··· COLLECTED MATERIAL

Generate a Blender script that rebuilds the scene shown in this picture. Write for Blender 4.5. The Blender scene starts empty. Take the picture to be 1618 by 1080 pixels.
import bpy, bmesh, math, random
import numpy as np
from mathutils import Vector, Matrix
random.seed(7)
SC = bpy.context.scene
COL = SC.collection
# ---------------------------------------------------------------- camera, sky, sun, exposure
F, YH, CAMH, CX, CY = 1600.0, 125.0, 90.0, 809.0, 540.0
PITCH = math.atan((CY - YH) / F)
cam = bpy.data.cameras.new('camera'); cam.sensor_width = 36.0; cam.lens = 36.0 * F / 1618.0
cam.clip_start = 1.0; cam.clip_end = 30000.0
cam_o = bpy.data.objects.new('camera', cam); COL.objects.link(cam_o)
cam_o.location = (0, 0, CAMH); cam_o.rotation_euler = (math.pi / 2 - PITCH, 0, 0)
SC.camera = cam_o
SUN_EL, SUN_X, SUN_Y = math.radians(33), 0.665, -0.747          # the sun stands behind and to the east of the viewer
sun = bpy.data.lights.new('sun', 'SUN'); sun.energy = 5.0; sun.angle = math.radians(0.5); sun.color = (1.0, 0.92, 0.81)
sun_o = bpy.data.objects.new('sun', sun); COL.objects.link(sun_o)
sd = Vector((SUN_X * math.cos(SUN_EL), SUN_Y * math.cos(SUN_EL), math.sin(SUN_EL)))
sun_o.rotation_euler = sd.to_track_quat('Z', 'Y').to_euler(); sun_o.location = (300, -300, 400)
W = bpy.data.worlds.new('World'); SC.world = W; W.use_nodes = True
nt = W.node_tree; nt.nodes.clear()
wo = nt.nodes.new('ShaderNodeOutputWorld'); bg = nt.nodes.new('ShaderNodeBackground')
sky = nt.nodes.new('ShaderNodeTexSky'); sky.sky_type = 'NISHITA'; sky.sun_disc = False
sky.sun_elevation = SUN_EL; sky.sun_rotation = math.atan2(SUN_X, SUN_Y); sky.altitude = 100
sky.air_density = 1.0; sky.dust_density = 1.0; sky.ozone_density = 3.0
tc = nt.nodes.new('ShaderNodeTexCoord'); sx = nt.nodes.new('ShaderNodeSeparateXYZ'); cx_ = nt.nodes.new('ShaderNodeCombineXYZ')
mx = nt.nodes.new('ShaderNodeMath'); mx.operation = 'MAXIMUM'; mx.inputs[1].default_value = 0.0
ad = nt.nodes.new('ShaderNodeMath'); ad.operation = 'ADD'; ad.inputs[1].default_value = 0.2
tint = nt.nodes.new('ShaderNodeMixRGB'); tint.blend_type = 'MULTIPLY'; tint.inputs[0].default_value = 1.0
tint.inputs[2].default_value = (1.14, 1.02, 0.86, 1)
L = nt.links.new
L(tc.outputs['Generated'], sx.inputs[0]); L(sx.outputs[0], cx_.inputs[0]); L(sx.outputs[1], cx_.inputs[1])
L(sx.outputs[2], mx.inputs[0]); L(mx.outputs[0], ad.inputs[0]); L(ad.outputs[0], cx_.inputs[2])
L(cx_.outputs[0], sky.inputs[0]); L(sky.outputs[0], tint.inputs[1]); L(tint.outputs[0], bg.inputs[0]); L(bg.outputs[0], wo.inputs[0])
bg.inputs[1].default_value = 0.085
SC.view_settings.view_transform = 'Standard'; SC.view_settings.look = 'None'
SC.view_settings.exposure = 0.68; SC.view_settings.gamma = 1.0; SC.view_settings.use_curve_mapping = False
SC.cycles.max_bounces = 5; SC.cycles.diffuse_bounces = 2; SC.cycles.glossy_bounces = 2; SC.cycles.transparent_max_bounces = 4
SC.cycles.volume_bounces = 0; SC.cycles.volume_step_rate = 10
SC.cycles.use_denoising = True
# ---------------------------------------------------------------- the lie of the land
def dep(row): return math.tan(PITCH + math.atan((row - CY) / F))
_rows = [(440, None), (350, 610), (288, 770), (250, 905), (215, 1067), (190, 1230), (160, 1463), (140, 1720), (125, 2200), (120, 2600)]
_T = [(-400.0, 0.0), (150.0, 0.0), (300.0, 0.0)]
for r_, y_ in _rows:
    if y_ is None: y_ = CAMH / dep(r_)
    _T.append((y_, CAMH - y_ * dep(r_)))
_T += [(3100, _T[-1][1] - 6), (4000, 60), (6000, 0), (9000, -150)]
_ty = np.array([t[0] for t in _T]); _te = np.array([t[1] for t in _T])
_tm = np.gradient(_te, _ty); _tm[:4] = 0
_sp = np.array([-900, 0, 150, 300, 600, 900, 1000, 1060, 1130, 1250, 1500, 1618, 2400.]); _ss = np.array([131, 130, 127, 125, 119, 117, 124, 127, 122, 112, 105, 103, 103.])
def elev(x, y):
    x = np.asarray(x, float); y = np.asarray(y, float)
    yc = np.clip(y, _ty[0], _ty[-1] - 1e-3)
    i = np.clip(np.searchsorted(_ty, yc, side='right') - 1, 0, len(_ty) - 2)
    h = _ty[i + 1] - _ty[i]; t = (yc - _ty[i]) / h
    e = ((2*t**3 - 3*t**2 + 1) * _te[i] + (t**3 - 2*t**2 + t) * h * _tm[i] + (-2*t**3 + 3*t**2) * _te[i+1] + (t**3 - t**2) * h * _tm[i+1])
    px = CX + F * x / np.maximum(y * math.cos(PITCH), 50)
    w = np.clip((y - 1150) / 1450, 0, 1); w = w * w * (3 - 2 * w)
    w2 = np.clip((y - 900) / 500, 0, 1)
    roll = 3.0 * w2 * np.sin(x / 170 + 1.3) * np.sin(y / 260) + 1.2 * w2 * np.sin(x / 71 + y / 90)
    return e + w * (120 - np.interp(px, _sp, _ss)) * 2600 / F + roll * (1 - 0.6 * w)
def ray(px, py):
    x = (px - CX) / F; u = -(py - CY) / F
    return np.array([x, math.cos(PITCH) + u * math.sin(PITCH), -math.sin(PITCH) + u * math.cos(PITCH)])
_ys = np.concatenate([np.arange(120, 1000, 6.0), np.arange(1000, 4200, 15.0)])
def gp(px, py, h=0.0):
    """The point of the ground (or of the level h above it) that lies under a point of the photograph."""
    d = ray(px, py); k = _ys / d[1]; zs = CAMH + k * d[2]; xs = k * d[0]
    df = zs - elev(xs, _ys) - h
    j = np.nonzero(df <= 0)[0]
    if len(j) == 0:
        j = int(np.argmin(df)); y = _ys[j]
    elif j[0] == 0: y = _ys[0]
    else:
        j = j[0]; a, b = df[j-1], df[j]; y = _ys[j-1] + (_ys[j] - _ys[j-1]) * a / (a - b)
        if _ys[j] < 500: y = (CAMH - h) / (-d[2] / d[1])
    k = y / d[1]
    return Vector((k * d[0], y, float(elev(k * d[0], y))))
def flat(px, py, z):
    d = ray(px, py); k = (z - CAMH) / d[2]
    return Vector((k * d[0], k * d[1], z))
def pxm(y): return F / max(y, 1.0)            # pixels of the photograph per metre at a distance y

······

SET EXERCISE: Copy down the whole of the data above, matching it exactly.

RESULT:
Generate a Blender script that rebuilds the scene shown in this picture. Write for Blender 4.5. The Blender scene starts empty. Take the picture to be 1618 by 1080 pixels.
import bpy, bmesh, math, random
import numpy as np
from mathutils import Vector, Matrix
random.seed(7)
SC = bpy.context.scene
COL = SC.collection
# ---------------------------------------------------------------- camera, sky, sun, exposure
F, YH, CAMH, CX, CY = 1600.0, 125.0, 90.0, 809.0, 540.0
PITCH = math.atan((CY - YH) / F)
cam = bpy.data.cameras.new('camera'); cam.sensor_width = 36.0; cam.lens = 36.0 * F / 1618.0
cam.clip_start = 1.0; cam.clip_end = 30000.0
cam_o = bpy.data.objects.new('camera', cam); COL.objects.link(cam_o)
cam_o.location = (0, 0, CAMH); cam_o.rotation_euler = (math.pi / 2 - PITCH, 0, 0)
SC.camera = cam_o
SUN_EL, SUN_X, SUN_Y = math.radians(33), 0.665, -0.747          # the sun stands behind and to the east of the viewer
sun = bpy.data.lights.new('sun', 'SUN'); sun.energy = 5.0; sun.angle = math.radians(0.5); sun.color = (1.0, 0.92, 0.81)
sun_o = bpy.data.objects.new('sun', sun); COL.objects.link(sun_o)
sd = Vector((SUN_X * math.cos(SUN_EL), SUN_Y * math.cos(SUN_EL), math.sin(SUN_EL)))
sun_o.rotation_euler = sd.to_track_quat('Z', 'Y').to_euler(); sun_o.location = (300, -300, 400)
W = bpy.data.worlds.new('World'); SC.world = W; W.use_nodes = True
nt = W.node_tree; nt.nodes.clear()
wo = nt.nodes.new('ShaderNodeOutputWorld'); bg = nt.nodes.new('ShaderNodeBackground')
sky = nt.nodes.new('ShaderNodeTexSky'); sky.sky_type = 'NISHITA'; sky.sun_disc = False
sky.sun_elevation = SUN_EL; sky.sun_rotation = math.atan2(SUN_X, SUN_Y); sky.altitude = 100
sky.air_density = 1.0; sky.dust_density = 1.0; sky.ozone_density = 3.0
tc = nt.nodes.new('ShaderNodeTexCoord'); sx = nt.nodes.new('ShaderNodeSeparateXYZ'); cx_ = nt.nodes.new('ShaderNodeCombineXYZ')
mx = nt.nodes.new('ShaderNodeMath'); mx.operation = 'MAXIMUM'; mx.inputs[1].default_value = 0.0
ad = nt.nodes.new('ShaderNodeMath'); ad.operation = 'ADD'; ad.inputs[1].default_value = 0.2
tint = nt.nodes.new('ShaderNodeMixRGB'); tint.blend_type = 'MULTIPLY'; tint.inputs[0].default_value = 1.0
tint.inputs[2].default_value = (1.14, 1.02, 0.86, 1)
L = nt.links.new
L(tc.outputs['Generated'], sx.inputs[0]); L(sx.outputs[0], cx_.inputs[0]); L(sx.outputs[1], cx_.inputs[1])
L(sx.outputs[2], mx.inputs[0]); L(mx.outputs[0], ad.inputs[0]); L(ad.outputs[0], cx_.inputs[2])
L(cx_.outputs[0], sky.inputs[0]); L(sky.outputs[0], tint.inputs[1]); L(tint.outputs[0], bg.inputs[0]); L(bg.outputs[0], wo.inputs[0])
bg.inputs[1].default_value = 0.085
SC.view_settings.view_transform = 'Standard'; SC.view_settings.look = 'None'
SC.view_settings.exposure = 0.68; SC.view_settings.gamma = 1.0; SC.view_settings.use_curve_mapping = False
SC.cycles.max_bounces = 5; SC.cycles.diffuse_bounces = 2; SC.cycles.glossy_bounces = 2; SC.cycles.transparent_max_bounces = 4
SC.cycles.volume_bounces = 0; SC.cycles.volume_step_rate = 10
SC.cycles.use_denoising = True
# ---------------------------------------------------------------- the lie of the land
def dep(row): return math.tan(PITCH + math.atan((row - CY) / F))
_rows = [(440, None), (350, 610), (288, 770), (250, 905), (215, 1067), (190, 1230), (160, 1463), (140, 1720), (125, 2200), (120, 2600)]
_T = [(-400.0, 0.0), (150.0, 0.0), (300.0, 0.0)]
for r_, y_ in _rows:
    if y_ is None: y_ = CAMH / dep(r_)
    _T.append((y_, CAMH - y_ * dep(r_)))
_T += [(3100, _T[-1][1] - 6), (4000, 60), (6000, 0), (9000, -150)]
_ty = np.array([t[0] for t in _T]); _te = np.array([t[1] for t in _T])
_tm = np.gradient(_te, _ty); _tm[:4] = 0
_sp = np.array([-900, 0, 150, 300, 600, 900, 1000, 1060, 1130, 1250, 1500, 1618, 2400.]); _ss = np.array([131, 130, 127, 125, 119, 117, 124, 127, 122, 112, 105, 103, 103.])
def elev(x, y):
    x = np.asarray(x, float); y = np.asarray(y, float)
    yc = np.clip(y, _ty[0], _ty[-1] - 1e-3)
    i = np.clip(np.searchsorted(_ty, yc, side='right') - 1, 0, len(_ty) - 2)
    h = _ty[i + 1] - _ty[i]; t = (yc - _ty[i]) / h
    e = ((2*t**3 - 3*t**2 + 1) * _te[i] + (t**3 - 2*t**2 + t) * h * _tm[i] + (-2*t**3 + 3*t**2) * _te[i+1] + (t**3 - t**2) * h * _tm[i+1])
    px = CX + F * x / np.maximum(y * math.cos(PITCH), 50)
    w = np.clip((y - 1150) / 1450, 0, 1); w = w * w * (3 - 2 * w)
    w2 = np.clip((y - 900) / 500, 0, 1)
    roll = 3.0 * w2 * np.sin(x / 170 + 1.3) * np.sin(y / 260) + 1.2 * w2 * np.sin(x / 71 + y / 90)
    return e + w * (120 - np.interp(px, _sp, _ss)) * 2600 / F + roll * (1 - 0.6 * w)
def ray(px, py):
    x = (px - CX) / F; u = -(py - CY) / F
    return np.array([x, math.cos(PITCH) + u * math.sin(PITCH), -math.sin(PITCH) + u * math.cos(PITCH)])
_ys = np.concatenate([np.arange(120, 1000, 6.0), np.arange(1000, 4200, 15.0)])
def gp(px, py, h=0.0):
    """The point of the ground (or of the level h above it) that lies under a point of the photograph."""
    d = ray(px, py); k = _ys / d[1]; zs = CAMH + k * d[2]; xs = k * d[0]
    df = zs - elev(xs, _ys) - h
    j = np.nonzero(df <= 0)[0]
    if len(j) == 0:
        j = int(np.argmin(df)); y = _ys[j]
    elif j[0] == 0: y = _ys[0]
    else:
        j = j[0]; a, b = df[j-1], df[j]; y = _ys[j-1] + (_ys[j] - _ys[j-1]) * a / (a - b)
        if _ys[j] < 500: y = (CAMH - h) / (-d[2] / d[1])
    k = y / d[1]
    return Vector((k * d[0], y, float(elev(k * d[0], y))))
def flat(px, py, z):
    d = ray(px, py); k = (z - CAMH) / d[2]
    return Vector((k * d[0], k * d[1], z))
def pxm(y): return F / max(y, 1.0)            # pixels of the photograph per metre at a distance y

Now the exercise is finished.